Ich bin mir ziemlich sicher, dass in den nächsten Jahren die Überwachung per Kamera und auch per Gesichtserkennung ausgebaut werden, da kann ich hier schreiben, was ich will. Um das durchzusetzen bedient man sich einer Hintertür, der man sich schon so oft bedient hat, um gegen Freiheitsrechte, Bürgerrechte und Menschenrechte zu verstoßen. Das Zauberwort, mit dem man versucht solche Maßnahmen zu rechtfertigen, ist Sicherheit.
Ein Beispiel dafür ist der von Amnesty International kritisierte, aber bis zum 1. November verlängerte Ausnahmezustand in Frankreich, der beinahe zwei Jahre andauert.
Im Rahmen des Ausnahmezustand gab es gerade in in den Banlieues viele der 4400 Hausdurchsuchungen ohne richterlichen Beschluss bei sogenannten Gefährdern, von denen nur fünf überhaupt zu Ermittlungsverfahren führten. Auch kritisieren Organisationen wie Amnesty International die seitdem stark eingeschränkte Versammlungsfreiheit und die Verbote an Demonstrationen, wie bspw. gegen geplante Arbeitsmarktreformen oder einen Flughafen teilzunehmen.
Nun soll der Ausnahmezustand im November beendet werden, doch dafür sollen Teile davon in ein neues Antiterror-Gesetz übernommen werden. Maßnahmen, die zunächst nur für eine akute Bedrohungslage gedacht waren und Bürgerrechte aushebeln, könnten also ab November teil eines regulären Gesetzes werden. Alles im Namen der Sicherheit.

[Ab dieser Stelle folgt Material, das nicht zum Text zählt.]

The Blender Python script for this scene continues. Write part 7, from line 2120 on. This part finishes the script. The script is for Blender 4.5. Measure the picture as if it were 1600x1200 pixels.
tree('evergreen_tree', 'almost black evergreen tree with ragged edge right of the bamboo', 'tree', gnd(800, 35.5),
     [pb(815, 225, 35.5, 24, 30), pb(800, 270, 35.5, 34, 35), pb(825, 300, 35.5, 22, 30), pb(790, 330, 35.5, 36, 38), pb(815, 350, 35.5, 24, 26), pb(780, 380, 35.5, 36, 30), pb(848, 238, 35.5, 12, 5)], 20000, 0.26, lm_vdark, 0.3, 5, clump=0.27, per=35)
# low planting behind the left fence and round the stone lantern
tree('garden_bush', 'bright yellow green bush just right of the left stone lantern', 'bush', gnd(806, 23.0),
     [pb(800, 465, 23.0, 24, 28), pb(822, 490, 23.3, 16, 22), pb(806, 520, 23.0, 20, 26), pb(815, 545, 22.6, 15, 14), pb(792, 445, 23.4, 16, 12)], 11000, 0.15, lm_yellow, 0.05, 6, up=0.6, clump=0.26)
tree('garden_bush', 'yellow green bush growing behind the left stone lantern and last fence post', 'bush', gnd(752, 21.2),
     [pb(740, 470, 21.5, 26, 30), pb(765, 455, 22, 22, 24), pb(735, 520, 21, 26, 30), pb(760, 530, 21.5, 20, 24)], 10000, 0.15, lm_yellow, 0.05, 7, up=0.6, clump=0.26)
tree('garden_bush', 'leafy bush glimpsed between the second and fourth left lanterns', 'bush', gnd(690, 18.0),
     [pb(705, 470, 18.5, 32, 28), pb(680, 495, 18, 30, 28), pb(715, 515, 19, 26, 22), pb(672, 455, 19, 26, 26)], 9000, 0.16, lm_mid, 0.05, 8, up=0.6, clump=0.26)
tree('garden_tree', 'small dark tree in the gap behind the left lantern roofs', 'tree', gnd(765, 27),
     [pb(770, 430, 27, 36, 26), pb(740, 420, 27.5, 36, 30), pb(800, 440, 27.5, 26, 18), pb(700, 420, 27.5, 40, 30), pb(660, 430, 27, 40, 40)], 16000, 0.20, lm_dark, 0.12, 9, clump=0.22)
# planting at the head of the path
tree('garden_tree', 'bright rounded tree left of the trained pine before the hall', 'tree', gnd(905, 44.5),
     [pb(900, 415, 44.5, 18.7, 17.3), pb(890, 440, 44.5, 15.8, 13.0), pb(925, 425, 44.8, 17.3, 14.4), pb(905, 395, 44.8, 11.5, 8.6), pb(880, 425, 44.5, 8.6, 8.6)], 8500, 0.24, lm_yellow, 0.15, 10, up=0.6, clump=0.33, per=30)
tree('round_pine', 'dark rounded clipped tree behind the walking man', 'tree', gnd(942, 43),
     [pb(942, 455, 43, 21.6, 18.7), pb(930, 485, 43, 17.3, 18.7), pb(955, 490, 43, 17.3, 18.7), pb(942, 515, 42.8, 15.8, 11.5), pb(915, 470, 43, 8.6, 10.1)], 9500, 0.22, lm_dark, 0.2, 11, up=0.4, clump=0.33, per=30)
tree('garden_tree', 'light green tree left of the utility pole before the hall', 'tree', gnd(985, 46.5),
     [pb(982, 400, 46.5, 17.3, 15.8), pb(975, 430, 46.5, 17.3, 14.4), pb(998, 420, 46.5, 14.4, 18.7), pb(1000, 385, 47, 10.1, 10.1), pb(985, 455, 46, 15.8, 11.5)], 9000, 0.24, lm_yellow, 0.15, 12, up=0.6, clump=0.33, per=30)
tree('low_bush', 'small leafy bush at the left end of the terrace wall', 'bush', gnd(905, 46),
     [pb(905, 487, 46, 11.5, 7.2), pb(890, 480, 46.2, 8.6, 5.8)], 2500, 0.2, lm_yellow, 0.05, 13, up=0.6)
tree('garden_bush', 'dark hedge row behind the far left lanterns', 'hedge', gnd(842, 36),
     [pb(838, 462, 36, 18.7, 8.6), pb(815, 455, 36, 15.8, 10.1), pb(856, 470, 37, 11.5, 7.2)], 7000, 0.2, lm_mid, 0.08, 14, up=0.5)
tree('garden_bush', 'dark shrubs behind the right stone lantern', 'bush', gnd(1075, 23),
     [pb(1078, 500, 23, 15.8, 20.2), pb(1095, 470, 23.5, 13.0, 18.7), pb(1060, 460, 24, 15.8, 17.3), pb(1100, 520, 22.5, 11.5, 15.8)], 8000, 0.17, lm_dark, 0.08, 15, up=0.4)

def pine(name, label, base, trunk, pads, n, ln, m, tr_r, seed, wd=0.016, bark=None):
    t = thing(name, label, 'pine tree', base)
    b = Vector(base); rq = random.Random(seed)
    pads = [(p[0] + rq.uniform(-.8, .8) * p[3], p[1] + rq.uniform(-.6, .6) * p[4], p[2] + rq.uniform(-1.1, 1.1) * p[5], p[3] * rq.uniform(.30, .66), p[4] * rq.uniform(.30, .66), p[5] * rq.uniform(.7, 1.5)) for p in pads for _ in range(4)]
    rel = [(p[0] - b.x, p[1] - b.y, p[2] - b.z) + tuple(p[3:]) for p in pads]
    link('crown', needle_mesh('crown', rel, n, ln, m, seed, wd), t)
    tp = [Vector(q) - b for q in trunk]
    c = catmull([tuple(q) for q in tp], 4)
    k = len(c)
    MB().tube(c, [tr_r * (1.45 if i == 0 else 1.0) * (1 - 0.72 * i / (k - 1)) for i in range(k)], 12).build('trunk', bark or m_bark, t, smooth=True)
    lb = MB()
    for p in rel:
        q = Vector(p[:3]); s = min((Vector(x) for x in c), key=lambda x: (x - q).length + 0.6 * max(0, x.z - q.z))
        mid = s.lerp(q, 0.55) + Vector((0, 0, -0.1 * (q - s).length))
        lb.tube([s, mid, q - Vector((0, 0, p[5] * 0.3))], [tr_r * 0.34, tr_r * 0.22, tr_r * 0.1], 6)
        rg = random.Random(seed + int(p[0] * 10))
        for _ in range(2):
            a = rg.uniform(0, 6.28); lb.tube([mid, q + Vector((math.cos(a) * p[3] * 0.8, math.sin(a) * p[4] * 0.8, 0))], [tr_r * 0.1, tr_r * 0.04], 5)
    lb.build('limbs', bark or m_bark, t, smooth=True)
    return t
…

Weitere Beispiele, in denen die vermeintlich gefährdete Sicherheit über Bürger- und Menschenrechten steht, sind Folter, Staatstrojaner, eine Flüchtlingspolitik der Abschottung und militärische Interventionen wie im Irak. Sicherheit scheint der Schlüssel zu sein um in der heutigen Gesellschaft fast alles durchsetzen zu können.